__Set task__
Print exactly the lines running from the one that holds "Recreate this scene" through the one that holds "COL = scene.collection", please, and leave the pictures out.

__Given records__
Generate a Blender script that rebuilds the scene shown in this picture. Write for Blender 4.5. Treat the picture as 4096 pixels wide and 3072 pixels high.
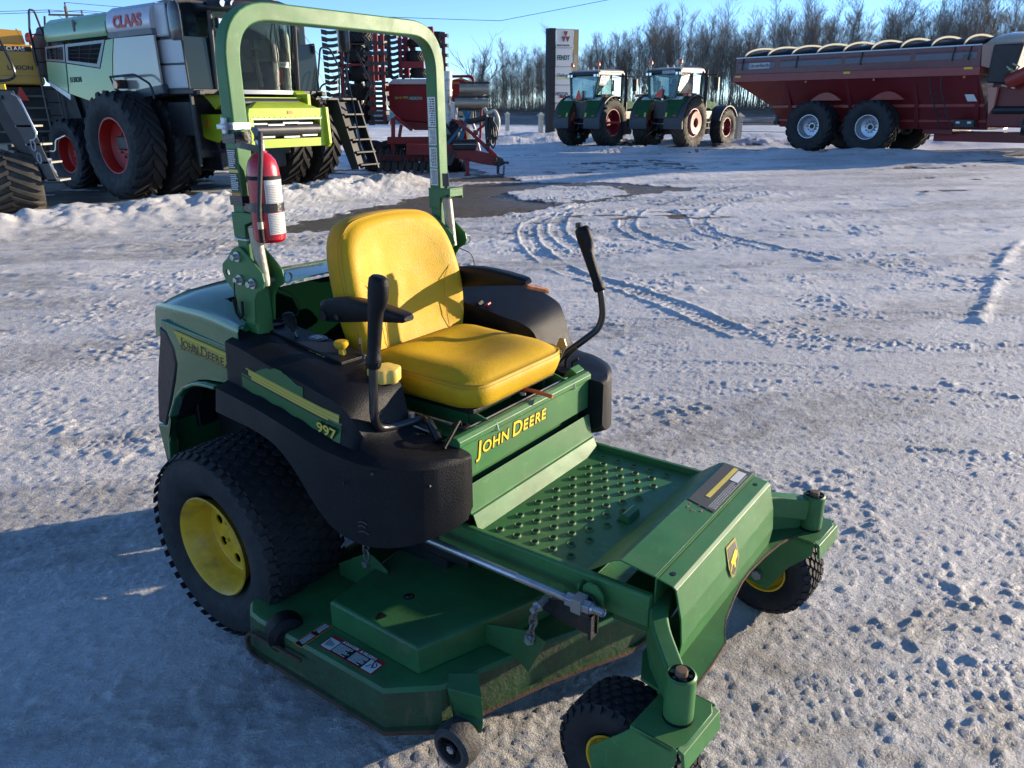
import bpy, bmesh, math, random
import numpy as np
from mathutils import Vector, Matrix, Euler, noise as mnoise
PI=math.pi; R=math.radians
scene=bpy.context.scene
for o in list(bpy.data.objects): bpy.data.objects.remove(o)
C=scene.collection
# ------------------------------------------------------------------ camera
CAM_H=1.6483
cd=bpy.data.cameras.new('camera'); cam=bpy.data.objects.new('camera',cd); C.objects.link(cam)
cd.sensor_width=36.0; cd.lens=36.0*3079.0/4096.0; cd.clip_start=0.05; cd.clip_end=6000
pt,rl=R(19.694),R(-0.375)
fwd=Vector((0,math.cos(pt),-math.sin(pt))); rt=Vector((1,0,0)); up=Vector((0,math.sin(pt),math.cos(pt)))
rt2=rt*math.cos(rl)+up*math.sin(rl); up2=-rt*math.sin(rl)+up*math.cos(rl)
m=Matrix.Identity(4)
for i in range(3): m[i][0]=rt2[i]; m[i][1]=up2[i]; m[i][2]=-fwd[i]
m[2][3]=CAM_H; cam.matrix_world=m
scene.camera=cam
# ------------------------------------------------------------------ world and sun
SUN_AZ=R(69.5); SUN_EL=R(10.8)
w=bpy.data.worlds.new('World'); scene.world=w; w.use_nodes=True
nt=w.node_tree; bg=nt.nodes['Background']
sk=nt.nodes.new('ShaderNodeTexSky'); sk.sky_type='NISHITA'; sk.sun_disc=False
sk.sun_elevation=SUN_EL; sk.sun_rotation=SUN_AZ; sk.altitude=700; sk.air_density=0.6; sk.dust_density=0.0; sk.ozone_density=3.2
nt.links.new(sk.outputs[0],bg.inputs[0]); bg.inputs[1].default_value=0.15
sd=bpy.data.lights.new('sun','SUN'); sun=bpy.data.objects.new('sun',sd); C.objects.link(sun)
sd.energy=4.8; sd.angle=R(0.53); sd.color=(1.0,0.82,0.60)
dv=Vector((math.sin(SUN_AZ)*math.cos(SUN_EL),math.cos(SUN_AZ)*math.cos(SUN_EL),math.sin(SUN_EL)))
sun.rotation_euler=dv.to_track_quat('Z','Y').to_euler(); sun.location=(20,8,12)
vs=scene.view_settings; vs.view_transform='Standard'; vs.look='None'; vs.exposure=1.05; vs.gamma=1; vs.use_curve_mapping=False
scene.render.engine='CYCLES'
scene.render.resolution_x=1024; scene.render.resolution_y=768

# ------------------------------------------------------------------ helpers
def N(nt,t,**k):
    n=nt.nodes.new(t)
    for a,b in k.items(): setattr(n,a,b)
    return n
MATS={}
def mat(name,col,rough=.5,metal=0.,bump=0.,bscale=40.,var=0.,vscale=3.,col2=None,wear=0.,wcol=(.3,.3,.25),wscale=14.,coat=0.,spec=.5,trans=0.,emit=None,dirt=0.,dcol=(.22,.18,.13),dscale=5.):
    if name in MATS: return MATS[name]
    m=bpy.data.materials.new(name); m.use_nodes=True; nt=m.node_tree; p=nt.nodes['Principled BSDF']; L=nt.links
    p.inputs['Base Color'].default_value=(*col,1); p.inputs['Roughness'].default_value=rough; p.inputs['Metallic'].default_value=metal
    p.inputs['Specular IOR Level'].default_value=spec
    if coat: p.inputs['Coat Weight'].default_value=coat; p.inputs['Coat Roughness'].default_value=.08
    if trans: p.inputs['Transmission Weight'].default_value=trans; p.inputs['IOR'].default_value=1.45
    if emit: p.inputs['Emission Color'].default_value=(*emit[:3],1); p.inputs['Emission Strength'].default_value=emit[3]
    tc=N(nt,'ShaderNodeTexCoord'); src=None
    def noise(scale,det=4,rough=.6,stretch=None):
        n=N(nt,'ShaderNodeTexNoise'); n.inputs['Scale'].default_value=scale; n.inputs['Detail'].default_value=det; n.inputs['Roughness'].default_value=rough
        if stretch:
            mp=N(nt,'ShaderNodeMapping'); mp.inputs['Scale'].default_value=stretch; L.new(tc.outputs['Object'],mp.inputs[0]); L.new(mp.outputs[0],n.inputs[0])
        else: L.new(tc.outputs['Object'],n.inputs['Vector'])
        return n
    def ramp(inp,a,b):
        r=N(nt,'ShaderNodeMapRange'); r.inputs[1].default_value=a; r.inputs[2].default_value=b; L.new(inp,r.inputs[0]); return r.outputs[0]
    cur=None
    def mix(fac,cola,colb,facmul=1.):
        mx=N(nt,'ShaderNodeMix',data_type='RGBA'); 
        if facmul!=1.:
            mm=N(nt,'ShaderNodeMath',operation='MULTIPLY'); mm.inputs[1].default_value=facmul; L.new(fac,mm.inputs[0]); fac=mm.outputs[0]
        L.new(fac,mx.inputs[0])
        for i,cc in ((6,cola),(7,colb)):
            if isinstance(cc,tuple): mx.inputs[i].default_value=(*cc,1)
            else: L.new(cc,mx.inputs[i])
        return mx.outputs[2]
    cur=col
    if var or col2:
        c2=col2 or tuple(min(1,x*(1+var)) for x in col); c1=col if col2 else tuple(x*(1-var) for x in col)
        cur=mix(ramp(noise(vscale).outputs[0],.3,.7),c1,c2)
    if dirt: cur=mix(ramp(noise(dscale,6,.65).outputs[0],.45,.75),cur,dcol,dirt)
    if wear:
        f=ramp(noise(wscale,9,.8).outputs[0],.72-.12*wear,.76-.10*wear); cur=mix(f,cur,wcol,.55)
        f3=ramp(noise(wscale*.16,4,.6).outputs[0],.35,.75); cur=mix(f3,cur,wcol,.16*wear)
        for st_,rt_ in (((1,14,1),(.2,.3,.7)),((14,1,1),(.5,-.2,.4)),((1,1,14),(.6,.1,-.5))):
            n=N(nt,'ShaderNodeTexNoise'); n.inputs['Scale'].default_value=wscale*.5; n.inputs['Detail'].default_value=3
            mp=N(nt,'ShaderNodeMapping'); mp.inputs['Rotation'].default_value=rt_; mp.inputs['Scale'].default_value=st_; L.new(tc.outputs['Object'],mp.inputs[0]); L.new(mp.outputs[0],n.inputs[0])
            f2=ramp(n.outputs[0],.69-.04*wear,.72-.04*wear); cur=mix(f2,cur,wcol,.35)
    if not isinstance(cur,tuple): L.new(cur,p.inputs['Base Color'])
    if rough>.12:
        rr=ramp(noise(vscale*2.3).outputs[0],.2,.8); mr=N(nt,'ShaderNodeMapRange'); mr.inputs[3].default_value=rough*.8; mr.inputs[4].default_value=min(1,rough*1.25); L.new(rr,mr.inputs[0]); L.new(mr.outputs[0],p.inputs['Roughness'])
    if bump:
        b=N(nt,'ShaderNodeBump'); b.inputs['Strength'].default_value=bump; b.inputs['Distance'].default_value=.01
        L.new(noise(bscale,6).outputs[0],b.inputs['Height']); L.new(b.outputs[0],p.inputs['Normal'])
    MATS[name]=m; return m

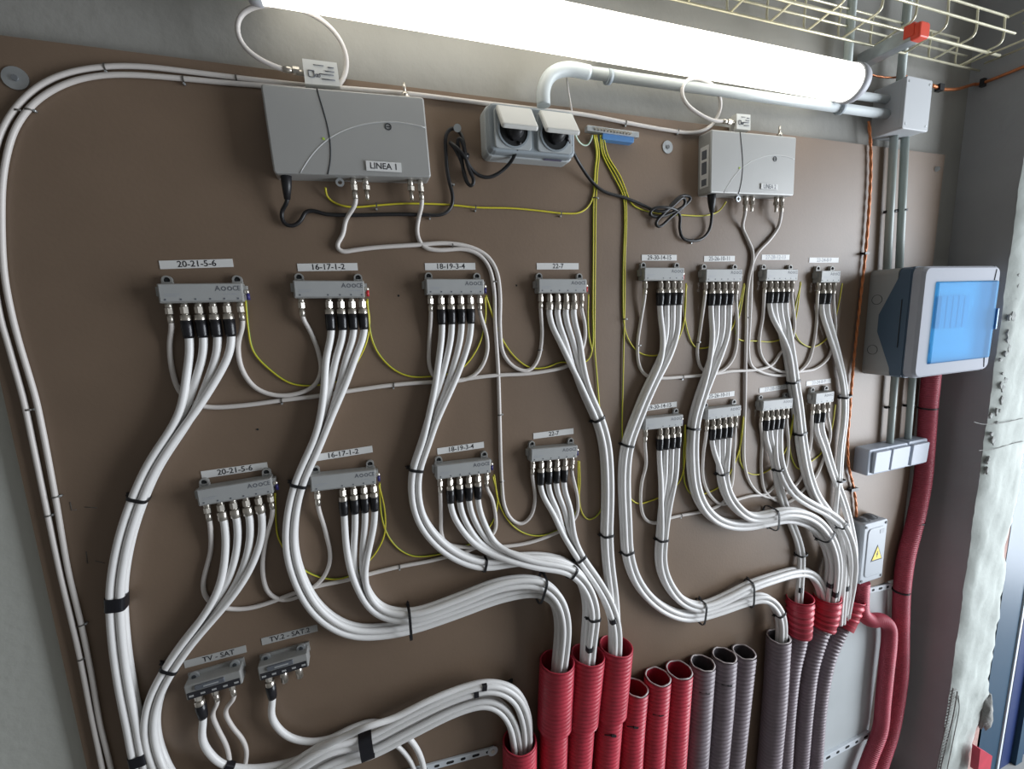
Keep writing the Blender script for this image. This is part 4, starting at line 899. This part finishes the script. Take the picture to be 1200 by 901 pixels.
free_cable([(140, 945), (129, 896), (117, 847), (107, 789), (95, 731), (80, 669), (64.5, 580), (50, 504), (42, 467), (32, 433), (22, 400), (12, 360), (5, 320), (2, 260), (4, 205), (14, 160), (24, 140), (43, 118), (77, 98), (113, 89), (150, 87.5), (213, 92), (265, 97), (303, 100), (350, 104), (392, 104), (403, 92), (407, 70, .010), (398, 45, .018), (378, 24, .026), (352, 11, .030), (322, 6, .030), (297, 8, .030), (281, 18, .028), (277, 35, .026), (283, 52, .024), (300, 67, .022), (322, 78, .02)], .0045, 'inner white cable of left pair, looping up to the LINEA 1 filter', endconn=f1, **lp)
free_cable([(664, 92, .006), (667, 112, .005), (670.5, 132, .006)], .005, 'short thin white lead dropping from pipe to socket box', thick=False, r=.0014, m='coax_thin', group=None, step=.006)

# black power leads
bk = dict(thick=False, r=.0029, m='black', name='power_cable', group='black power leads', step=.003)
pw1, _ = free_cable([(336, 218, .018), (336.5, 236, .016), (330, 249), (333, 262), (343, 265), (353, 258), (358, 248), (368, 247), (380, 250.7), (417, 252), (460, 251), (500, 251.7), (514, 252), (523, 249), (529.5, 241), (530.6, 230), (527, 214.6), (524, 200), (522.6, 180), (522, 163), (525, 153), (532, 150), (539, 155), (543, 165, .012), (545, 178, .012), (549, 196, .012), (555, 210, .010), (553, 219, .010), (547, 214, .010), (543, 200, .010), (541, 186, .010), (536, 168, .012), (538, 160, .016), (543, 170, .016), (546, 187, .016), (551, 202, .016), (556, 213, .016), (551, 219, .014), (545, 207, .012), (541, 190, .008), (531, 171, .007), (526, 166, .008), (534, 172, .018), (545, 184, .018), (550, 194.6, .014), (558.6, 204, .010), (569, 208, .010), (581, 205, .012), (596, 193, .020), (604, 180, .036), (609.5, 166, .048)], .006, 'black power lead coiled between LINEA 1 amplifier and socket box', **bk)
pw2, _ = free_cable([(664.5, 160, .050), (670, 174, .038), (678, 190, .02), (693, 212, .009), (707, 224), (733, 232), (757, 242), (768, 247, .010), (781, 247, .014), (790, 236, .014), (800, 229, .014), (810, 232, .013), (800, 243, .012), (787, 254, .010), (772, 266, .008), (768, 262, .008), (778, 250, .012), (790, 240, .016), (801, 231, .016), (803, 239, .014), (790, 248, .010), (772, 254, .008), (761, 251, .008), (766, 244, .012), (780, 243, .016), (792, 246, .012), (797, 253, .008), (796.5, 268), (800, 279), (810, 282), (822, 280), (831, 270), (834, 255, .010), (834, 240, .016)], .006, 'black power lead knotted between socket box and LINEA 2 amplifier', **bk)
build('plug', MB().tube([at(335, 203, .02), at(336, 218, .02), at(336.6, 234, .017)], [.0075, .0065, .004], 14), 'black', pw1)
build('plug', MB().tube([at(834, 225, .02), at(834, 236, .019), at(834.3, 249, .016)], [.0085, .0075, .0042], 14), 'black', pw2)
build('tie_wrap', MB().tube([at(541, 183, .013), at(549, 182, .013)], .0045, 8), 'tape', pw1)

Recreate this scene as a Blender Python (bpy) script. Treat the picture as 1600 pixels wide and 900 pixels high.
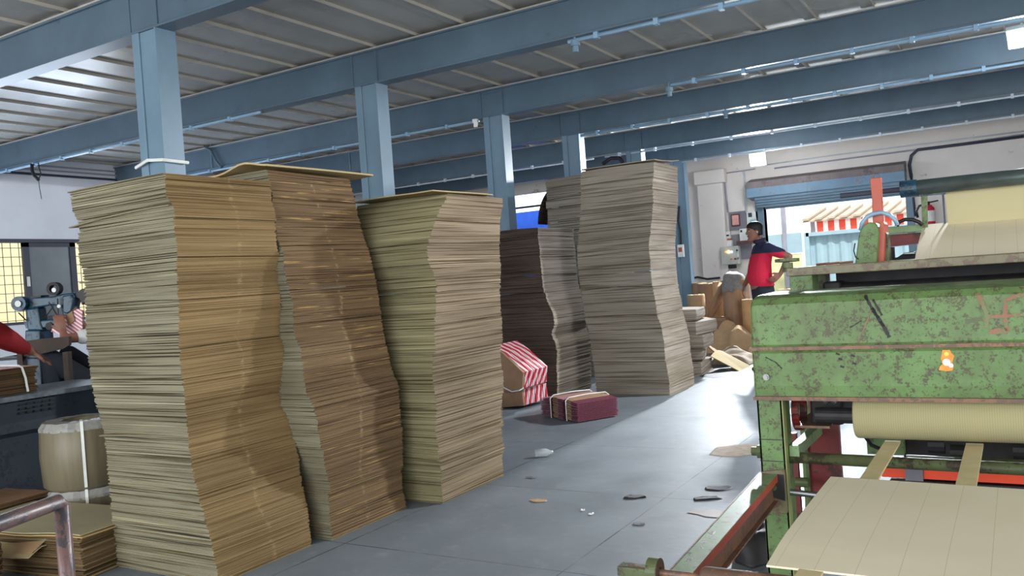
import bpy, bmesh, math, random
from mathutils import Vector, Matrix, noise
random.seed(7)
for o in list(bpy.data.objects): bpy.data.objects.remove(o)
scene = bpy.context.scene
COL = scene.collection

# ------------------------------------------------------------------ camera
F_PX, PITCH, ROLL, YAW, EYE = 1325.0, -0.0095, -0.071, -0.539, 1.3
def cam_axes():
    cy, sy = math.cos(YAW), math.sin(YAW)
    right = Vector((cy, -sy, 0)); fwd = Vector((sy, cy, 0)); up = Vector((0, 0, 1))
    f2 = fwd*math.cos(PITCH) + up*math.sin(PITCH)
    u2 = up*math.cos(PITCH) - fwd*math.sin(PITCH)
    r3 = right*math.cos(ROLL) + u2*math.sin(ROLL)
    u3 = u2*math.cos(ROLL) - right*math.sin(ROLL)
    return r3, u3, f2
CR, CU, CF = cam_axes()
EYEP = Vector((0, 0, EYE))
cd = bpy.data.cameras.new('camera'); cam = bpy.data.objects.new('camera', cd); COL.objects.link(cam)
cd.sensor_width = 36; cd.lens = F_PX/1600*36; cd.clip_start = 0.05; cd.clip_end = 200
cam.matrix_world = Matrix(((CR.x, CU.x, -CF.x, 0), (CR.y, CU.y, -CF.y, 0), (CR.z, CU.z, -CF.z, EYE), (0, 0, 0, 1)))
scene.camera = cam
def at(px, py, axis, value):
    """point of the real plane (axis = value) seen at a pixel of the 1600x900 photograph"""
    d = CR*((px-800)/F_PX) - CU*((py-450)/F_PX) + CF
    return EYEP + d*((value-EYEP[axis])/d[axis])

# ------------------------------------------------------------------ world, sun, daylight, fill, exposure
w = bpy.data.worlds.new('sky'); scene.world = w; w.use_nodes = True
wn = w.node_tree.nodes; bg = wn['Background']
bg.inputs[0].default_value = (0.80, 0.90, 1.0, 1); bg.inputs[1].default_value = 1.7
def lamp(name, kind, loc, energy, color=(1, 1, 1), direction=None, **kw):
    d = bpy.data.lights.new(name, kind); d.energy = energy; d.color = color
    for k, v in kw.items(): setattr(d, k, v)
    o = bpy.data.objects.new(name, d); COL.objects.link(o); o.location = loc
    if direction: o.rotation_euler = Vector(direction).to_track_quat('-Z', 'Y').to_euler()
    return o
lamp('sun', 'SUN', (0, 0, 12), 3.2, (1, .95, .86), (-.35, .55, -.85), angle=.02)
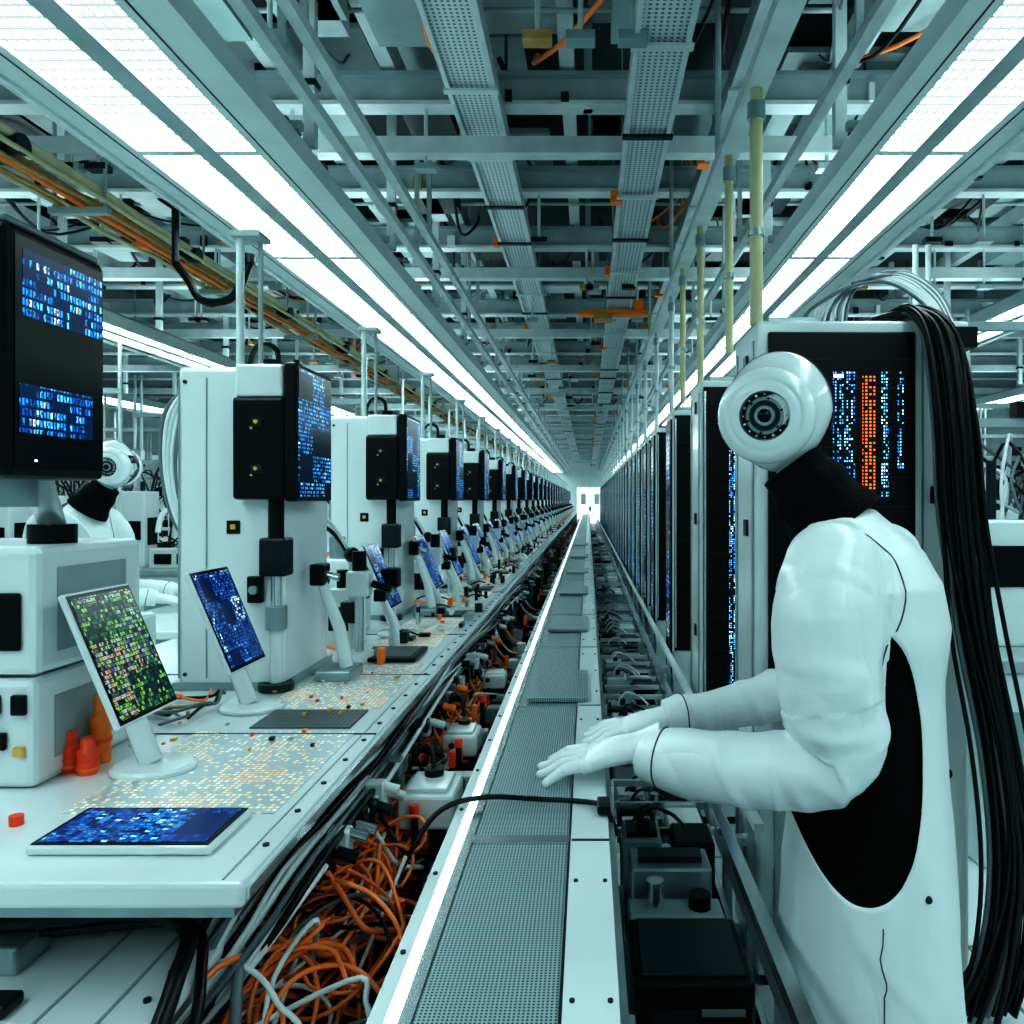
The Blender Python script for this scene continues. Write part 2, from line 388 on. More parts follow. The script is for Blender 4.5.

__Exercise output__
Recreate this scene as a Blender Python (bpy) script. Treat the picture as 1600 pixels wide and 900 pixels high.
import bpy, bmesh, math, random
from mathutils import Vector, Matrix, noise
random.seed(7)
for o in list(bpy.data.objects): bpy.data.objects.remove(o)
scene = bpy.context.scene
COL = scene.collection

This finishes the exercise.